Allah’ın boyası, tek renkliliktir; fakat, ‘birlikteki bu tek renklilik, insana usanç ve sıkıntı veren tek renklilik değildir’; hattâ renksizliktir, vahdettir.
Peygamber Efendimiz, bir hadîsinde, “Allah varken, O’nunla birlikte hiçbir şey yoktu” diye buyuruyor.
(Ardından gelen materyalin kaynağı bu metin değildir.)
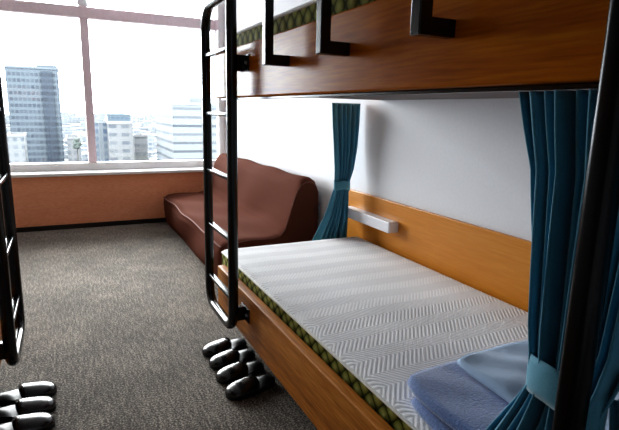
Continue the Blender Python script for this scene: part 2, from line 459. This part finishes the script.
fz = [(1.460, 1.685, 1.905, .020), (1.30, 1.696, 1.902, .020), (1.16, 1.710, 1.896, .019), (1.0, 1.724, 1.874, .018), (.90, 1.726, 1.842, .016), (.86, 1.722, 1.838, .016),
      (.76, 1.690, 1.840, .020), (.66, 1.655, 1.840, .022), (.46, 1.545, 1.835, .028), (.22, 1.50, 1.835, .03)]
tc, tb = curtain('teal curtain tied back at far end of the lower bunk by the sofa', fz, 'x', 3.13, 6, 4, (.885, .885, .875, .062, .006), (1.78, 3.13, .22))
# near one: bunched along the side rail close to the camera
nz = [(1.447, .744, .40, .022), (1.37, .722, .41, .024), (1.30, .700, .42, .025), (1.20, .690, .43, .026), (1.0, .672, .45, .026), (.93, .660, .47, .024), (.87, .654, .49, .024),
      (.80, .690, .46, .026), (.69, .752, .44, .020), (.58, .79, .43, .015), (.47, .82, .42, .014)]
tc2, tb2 = curtain('teal curtain tied back behind the black corner post, nearest the camera', nz, 'y', .831, 10, 9, (.885, .905, .882, .078, .004), (.83, .60, .47))
bm = B(); add_grid(bm, lambda u, v: (.84+.010*math.sin(u*5), .490-.03*u-.012*v, .92-.09*v-.01*math.sin(u*7)), 8, 8)
obj('tie_tail', bm, M['teal'], tb2, smooth=True, angle=180, solid=.004)

# ------------------------------------------------------------------ bedding
def slab(name, mat, parent, corners, z0, z1, seed, amp=.006, edge=.02, top_fn=None):
    """a soft folded layer: quad footprint given by corners, rounded rim, gently uneven top"""
    rr = random.Random(seed); ph = [rr.uniform(0, 6) for _ in range(6)]
    a, b, c, d = [Vector((p[0], p[1], 0)) for p in corners]
    h = z1-z0
    def base(u, v):
        p = a*(1-u)*(1-v)+b*u*(1-v)+c*u*v+d*(1-u)*v
        p.x += .010*math.sin(v*7+ph[0])*(1-u); p.y += .008*math.sin(u*8+ph[1])
        return p
    bm = B(); n = 49
    L1, L2 = (b-a).length, (d-a).length
    def top(i, j, up):
        s, q = i/(n-1), j/(n-1)
        S, Q = 2*s-1, 2*q-1
        p = base(.5+.5*S*(1-.05*abs(Q)**9), .5+.5*Q*(1-.05*abs(S)**9))
        e = min(s*L1, (1-s)*L1, q*L2, (1-q)*L2)/edge
        k = 1 if e >= 1 else math.sqrt(max(0, 1-(1-e)**2))
        mid = (z0+z1)/2; k = .22+.78*k
        z = mid+(h/2)*k if up else mid-(h/2)*k
        if up:
            z += k*(amp*math.sin(p.x*14+p.y*6+ph[2])+amp*.7*math.sin(p.y*19-p.x*8+ph[3])+amp*.5*math.sin(p.x*31+p.y*27+ph[4]))
            if top_fn: z += k*top_fn(p.x, p.y)
        return Vector((p.x, p.y, z))
    G = [[bm.verts.new(top(i, j, True)) for i in range(n)] for j in range(n)]
    H = [[bm.verts.new(top(i, j, False)) for i in range(n)] for j in range(n)]
    rim = [(0, i) for i in range(n)]+[(j, n-1) for j in range(1, n)]+[(n-1, i) for i in range(n-2, -1, -1)]+[(j, 0) for j in range(n-2, 0, -1)]
    for (j, i), (jj, ii) in zip(rim, rim[1:]+rim[:1]): bm.faces.new((G[j][i], H[j][i], H[jj][ii], G[jj][ii]))
    for j in range(n-1):
        for i in range(n-1):
            bm.faces.new((G[j][i], G[j][i+1], G[j+1][i+1], G[j+1][i]))
            bm.faces.new((H[j][i], H[j+1][i], H[j+1][i+1], H[j][i+1]))
    return obj(name, bm, mat, parent, smooth=True, angle=180)

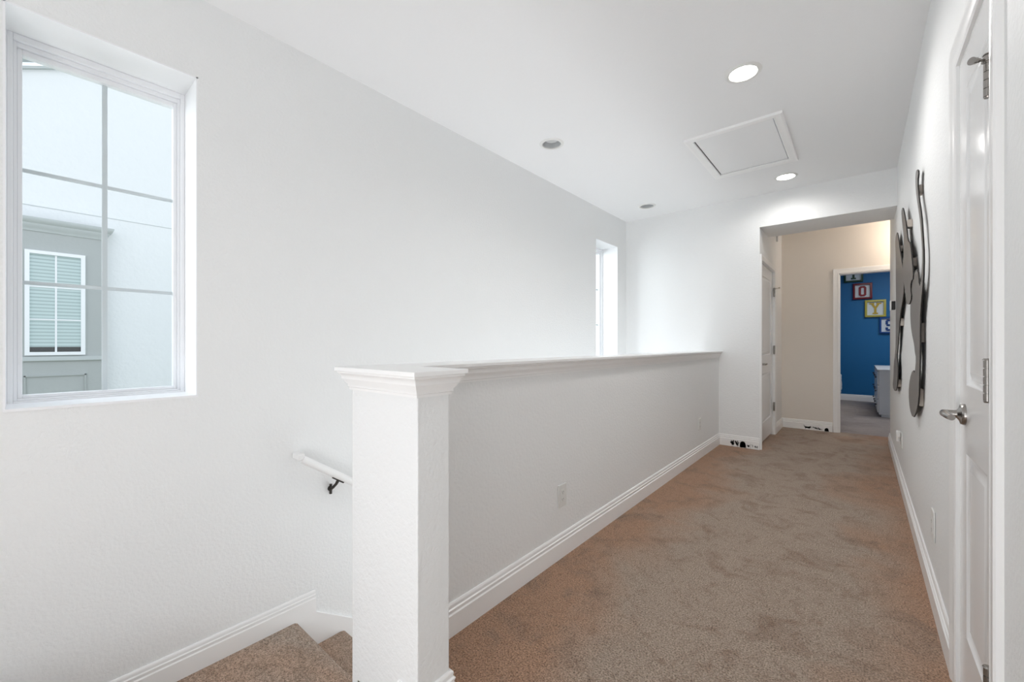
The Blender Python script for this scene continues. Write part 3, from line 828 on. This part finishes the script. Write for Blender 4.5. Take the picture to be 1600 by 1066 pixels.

Sultan Veled Hazretleri, İbtidânâme isimli eserinde şöyle der: “Ebedî olan renkler, renksizlikten meydana gelir; renksizliğe karşı renkler, ancak bir görüntüdür, Kırmızı, beyaz renk, çınar ağacında, gülde, söğütte, bahar yüzünden görünmez mi? Bağda, bahçede çeşit çeşit renkler boyayan görünmeksizin belirir. Ama bütün bu renkleri meydana getiren bahar, ebedî diri olan Allah’dandır; bahar, o renklerden de arı durudur. Sen dâvâyı bırak da gözünü aç, anlamı böyle anla. Asıl olan, renksizliktir; asla yürü, ona kavuşmaya çalış. Senden yüzlerce cihanın var olması için varlığın, aslın olan yokluğa karşı yok olmalı. Böylece de bütün nakışlar senden meydana gelmeli; yeniden yeniye sanatların geçip gitmeli; tekrar belirip görünmeli. Tertemiz zâtın, seninle kâim olmalı; sanatlar, boyuna senden vücud bulmalı. Ama bu sanatlar da kalmaz; geçer gider; ne mutlu o kişiye ki Allah sırrını bilir anlar. O sırrı elde etmek için bu başı oynar, candan geçer; bu evi bırakır, o kapıyı açar. Varlıktan, benlikten tümden geçer, varlığını yok eder; iyilikten de tamamiyle kurtulur, kötülükten de. Bütün bu vasıflardan arınır; Kâbe’yi başsız ayaksız tavâf eder. Varlığını tümden yok eden; şarapsız, sağraksız sarhoşluğa dalar.”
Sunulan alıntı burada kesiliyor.